About half of John Varley's stories contain the idea of safe, reversible sex-change operations. At least three or four contain the idea that this kind of sexual exploration is for the young. I can't narrow it down any more than that, I'm afraid.
His work is very interesting because, while it contains many elements that reflect what feminism should be about, he shows some pretty strong impatience about what feminism is.
I don't know the name of that book, but it actually echoes human sexuality in many earth cultures. Young men have wild sex at the drop of a hat... with other young men, taking both roles. When they go through the final rite of passage to join the tribe as an adult, they take a wife and never (publicly) sleep with another guy.
The benefits to the tribe are strong emotional bonds between the men, and a low (or nonexistent) teen pregnancy problem. It also totally freaks out our culture where even "teenage experimentation" is considered codeword for "flaming homosexuals in our midsts!" by a lot of people.
The point to all of this? No matter how weird an alien culture seems, there's probably an analogue somewhere on on Earth. Unfortunately most people dismiss these cultures as "primitive" (and worse), but science fiction settings can remove that stigma. Winter is one of the few exceptions where there is no terrestial analogue.
For every complex problem there is an answer that is clear, simple, and wrong. -- H L Mencken
I remember this book getting criticism from leading lights in the gay community as well, to wit that her attempt to show adults with the characteristics of both genders (not to mention both sexes, for those of you who make the distinction) supposedly hit on sensitive stereotypes.

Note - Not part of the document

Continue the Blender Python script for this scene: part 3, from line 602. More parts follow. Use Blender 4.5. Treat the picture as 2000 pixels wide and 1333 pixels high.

Cattiness, in-fighting, etc. Never saw it myself.
A telling detail in Le Guin's bio: she's the daughter of an anthropologist and a writer of children's stories. As I am far from first to point out, the sciences in Le Guin's science fiction are sociology and anthropology.
Of course,the feminists who decry her work after the fact need to be--no, that joke was going to get me into serious trouble. Not that feminists are humorless or anything. I'll just leave quietly now.